Given exercise
Find the string "scene" in the listing and report every line that has it.

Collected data
************

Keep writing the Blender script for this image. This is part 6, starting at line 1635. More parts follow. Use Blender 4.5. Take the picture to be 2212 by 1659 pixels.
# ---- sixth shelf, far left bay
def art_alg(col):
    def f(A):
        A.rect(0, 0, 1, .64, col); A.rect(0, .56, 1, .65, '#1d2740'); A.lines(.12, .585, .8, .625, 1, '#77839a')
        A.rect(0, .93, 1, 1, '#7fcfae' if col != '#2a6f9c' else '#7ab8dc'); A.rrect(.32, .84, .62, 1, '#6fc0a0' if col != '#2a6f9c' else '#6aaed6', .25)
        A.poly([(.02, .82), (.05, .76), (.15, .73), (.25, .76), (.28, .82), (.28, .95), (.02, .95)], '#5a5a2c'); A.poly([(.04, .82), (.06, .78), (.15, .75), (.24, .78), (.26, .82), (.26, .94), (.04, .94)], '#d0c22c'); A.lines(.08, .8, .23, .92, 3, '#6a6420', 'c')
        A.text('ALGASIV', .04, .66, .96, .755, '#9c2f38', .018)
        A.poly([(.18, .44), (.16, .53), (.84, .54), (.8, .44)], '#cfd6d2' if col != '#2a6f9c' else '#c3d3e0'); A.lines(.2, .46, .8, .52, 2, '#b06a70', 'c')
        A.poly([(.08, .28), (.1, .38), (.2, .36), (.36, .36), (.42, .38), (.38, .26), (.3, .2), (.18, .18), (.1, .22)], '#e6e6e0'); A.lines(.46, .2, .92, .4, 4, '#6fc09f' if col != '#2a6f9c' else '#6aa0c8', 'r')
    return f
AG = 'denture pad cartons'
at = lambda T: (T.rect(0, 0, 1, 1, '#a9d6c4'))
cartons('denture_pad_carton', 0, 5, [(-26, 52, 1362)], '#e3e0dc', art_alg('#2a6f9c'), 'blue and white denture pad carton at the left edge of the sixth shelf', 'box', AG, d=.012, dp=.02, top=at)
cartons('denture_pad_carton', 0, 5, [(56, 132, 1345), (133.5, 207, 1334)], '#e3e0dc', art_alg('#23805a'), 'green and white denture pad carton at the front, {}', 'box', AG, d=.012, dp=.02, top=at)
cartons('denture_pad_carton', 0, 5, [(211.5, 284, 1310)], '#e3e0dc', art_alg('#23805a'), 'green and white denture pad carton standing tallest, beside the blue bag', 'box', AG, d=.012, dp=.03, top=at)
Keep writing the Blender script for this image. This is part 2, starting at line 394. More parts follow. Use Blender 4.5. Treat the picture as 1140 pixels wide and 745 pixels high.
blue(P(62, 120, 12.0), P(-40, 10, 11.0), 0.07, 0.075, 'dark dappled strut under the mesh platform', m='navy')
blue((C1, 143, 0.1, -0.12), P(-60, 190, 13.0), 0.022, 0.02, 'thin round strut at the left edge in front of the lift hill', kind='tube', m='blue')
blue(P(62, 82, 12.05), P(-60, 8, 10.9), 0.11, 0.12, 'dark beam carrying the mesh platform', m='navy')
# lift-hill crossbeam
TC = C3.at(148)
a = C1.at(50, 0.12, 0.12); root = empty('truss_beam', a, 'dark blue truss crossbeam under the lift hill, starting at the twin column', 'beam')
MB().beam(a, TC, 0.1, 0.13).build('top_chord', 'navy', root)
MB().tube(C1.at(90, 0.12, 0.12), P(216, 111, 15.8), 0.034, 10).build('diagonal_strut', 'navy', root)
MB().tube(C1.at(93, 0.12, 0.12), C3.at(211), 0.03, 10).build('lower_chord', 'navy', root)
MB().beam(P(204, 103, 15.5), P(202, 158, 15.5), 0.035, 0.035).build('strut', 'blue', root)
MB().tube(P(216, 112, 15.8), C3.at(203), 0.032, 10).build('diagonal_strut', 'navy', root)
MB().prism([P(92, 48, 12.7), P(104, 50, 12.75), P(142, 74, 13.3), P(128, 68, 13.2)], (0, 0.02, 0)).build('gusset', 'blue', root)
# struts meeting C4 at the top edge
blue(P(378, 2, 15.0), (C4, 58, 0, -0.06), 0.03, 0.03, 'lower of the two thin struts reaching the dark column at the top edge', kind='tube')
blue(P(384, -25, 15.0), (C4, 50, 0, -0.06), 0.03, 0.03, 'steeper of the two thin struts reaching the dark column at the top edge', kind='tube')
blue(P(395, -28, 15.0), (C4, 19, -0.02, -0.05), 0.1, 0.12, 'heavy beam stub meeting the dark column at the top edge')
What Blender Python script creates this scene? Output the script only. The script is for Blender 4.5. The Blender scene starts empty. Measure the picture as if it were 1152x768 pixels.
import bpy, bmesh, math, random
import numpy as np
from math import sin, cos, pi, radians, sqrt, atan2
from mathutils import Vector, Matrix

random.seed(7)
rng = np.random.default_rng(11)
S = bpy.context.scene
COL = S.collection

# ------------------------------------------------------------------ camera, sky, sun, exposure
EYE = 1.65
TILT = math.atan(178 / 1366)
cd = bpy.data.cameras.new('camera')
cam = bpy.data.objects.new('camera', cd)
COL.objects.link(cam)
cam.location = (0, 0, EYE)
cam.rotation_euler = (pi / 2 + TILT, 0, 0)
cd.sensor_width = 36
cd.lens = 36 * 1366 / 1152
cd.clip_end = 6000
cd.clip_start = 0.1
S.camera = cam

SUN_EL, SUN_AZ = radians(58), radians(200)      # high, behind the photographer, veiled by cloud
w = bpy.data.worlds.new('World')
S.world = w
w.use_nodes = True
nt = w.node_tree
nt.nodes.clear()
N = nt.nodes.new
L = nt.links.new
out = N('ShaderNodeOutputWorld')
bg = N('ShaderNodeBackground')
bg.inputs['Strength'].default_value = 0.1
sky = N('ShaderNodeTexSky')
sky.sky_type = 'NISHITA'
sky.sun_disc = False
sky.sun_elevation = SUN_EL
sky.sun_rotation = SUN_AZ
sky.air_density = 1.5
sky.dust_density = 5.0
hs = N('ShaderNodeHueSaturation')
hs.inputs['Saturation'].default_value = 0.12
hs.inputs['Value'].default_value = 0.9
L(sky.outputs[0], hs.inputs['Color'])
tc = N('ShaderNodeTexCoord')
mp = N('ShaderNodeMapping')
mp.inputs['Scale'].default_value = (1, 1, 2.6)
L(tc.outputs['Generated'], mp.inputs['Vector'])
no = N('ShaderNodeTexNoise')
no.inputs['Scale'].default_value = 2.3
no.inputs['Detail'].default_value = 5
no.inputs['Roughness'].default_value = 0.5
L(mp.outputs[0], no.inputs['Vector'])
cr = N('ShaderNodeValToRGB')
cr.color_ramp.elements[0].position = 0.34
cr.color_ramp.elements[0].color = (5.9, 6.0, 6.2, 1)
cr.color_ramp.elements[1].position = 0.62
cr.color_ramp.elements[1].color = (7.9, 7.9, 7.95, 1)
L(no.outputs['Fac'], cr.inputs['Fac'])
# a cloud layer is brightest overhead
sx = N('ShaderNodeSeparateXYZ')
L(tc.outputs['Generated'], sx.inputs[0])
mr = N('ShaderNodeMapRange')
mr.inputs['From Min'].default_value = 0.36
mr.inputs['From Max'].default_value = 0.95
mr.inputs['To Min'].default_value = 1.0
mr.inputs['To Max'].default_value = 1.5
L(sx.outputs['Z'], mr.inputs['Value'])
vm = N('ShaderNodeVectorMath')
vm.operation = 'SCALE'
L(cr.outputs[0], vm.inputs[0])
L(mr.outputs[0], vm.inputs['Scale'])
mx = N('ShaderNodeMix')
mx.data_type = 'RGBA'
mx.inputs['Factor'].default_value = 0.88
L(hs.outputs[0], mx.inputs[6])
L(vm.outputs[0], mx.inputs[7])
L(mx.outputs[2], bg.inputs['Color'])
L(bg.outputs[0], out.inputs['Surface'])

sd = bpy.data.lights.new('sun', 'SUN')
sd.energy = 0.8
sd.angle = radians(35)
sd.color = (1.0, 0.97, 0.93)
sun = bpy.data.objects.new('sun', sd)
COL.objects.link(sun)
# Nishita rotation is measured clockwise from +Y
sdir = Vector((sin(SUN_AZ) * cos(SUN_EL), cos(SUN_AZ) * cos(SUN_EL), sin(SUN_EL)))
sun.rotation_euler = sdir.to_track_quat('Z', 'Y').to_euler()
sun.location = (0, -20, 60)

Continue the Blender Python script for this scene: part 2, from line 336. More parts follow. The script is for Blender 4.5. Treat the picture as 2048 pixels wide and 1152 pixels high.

************

Exercise result
What Blender Python script creates this scene? Output the script only. The script is for Blender 4.5. The Blender scene starts empty. Measure the picture as if it were 1152x768 pixels.
S = bpy.context.scene
Continue the Blender Python script for this scene: part 2, from line 336. More parts follow. The script is for Blender 4.5. Treat the picture as 2048 pixels wide and 1152 pixels high.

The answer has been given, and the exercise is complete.